What would the Germans know about running an economy

They are so out of date with their export driven manufacturing based economy with borrowing largely for investment in the productive capacity of their economy - they need get with it.

Tuesday, October 23, 2007 07:17AM Report Comment
 

13. Another Alan said...

Denzil, is that sarcastic? Your comments could not be more wrong.

Tuesday, October 23, 2007 09:19AM Report Comment
 

14. Rainbow said...

I recall a Dave Smith column a year or so back, comparing UK economy to Germanys and coming to the conclusion that after all said and done, he would much prefer our problems than Germanys.
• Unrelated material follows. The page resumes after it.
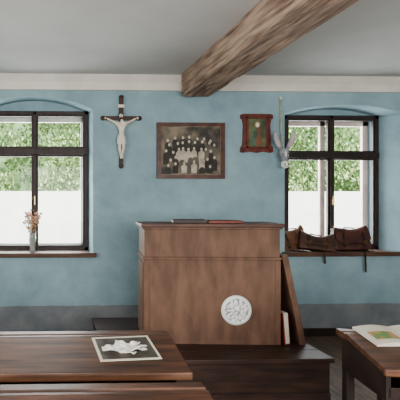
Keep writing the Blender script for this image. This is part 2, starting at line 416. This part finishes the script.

Apparently he believed that the German economy was built on people digging roads and exports and nothing more. Whilst Britains economy is built on .................

Tuesday, October 23, 2007 09:47AM Report Comment
 

15. uncle tom said...

At some point - and probably quite soon now - the British economy will have to adjust to a position where debt is no longer spiralling.

This means that people will be spending much less - so others earn less - but those others still have debts to service. So debt defaults will then spiral, pushing interest rates up.

The government meanwhile, will have to face a collapse in tax receipts and a rise in welfare claims as unemployment rises - and they already have a huge budget deficit..

Will the BOE drop rates?

- It's a slightly academic question, as the market has already dictated an increase in interest rates. Only those who have a tracker mortgage would benefit if they did.

- My own belief is that the BOE will be concerned about it's credibility. If the MPC dropped rates, and the mortgage lenders ignored the change, the MPC would look a bit silly.

- As I don't believe that the credit market is about to return to cheap and easy money, I think the BOE might make a small token drop if they came under pressure to do so, but will otherwise probably leave them largely unchanged.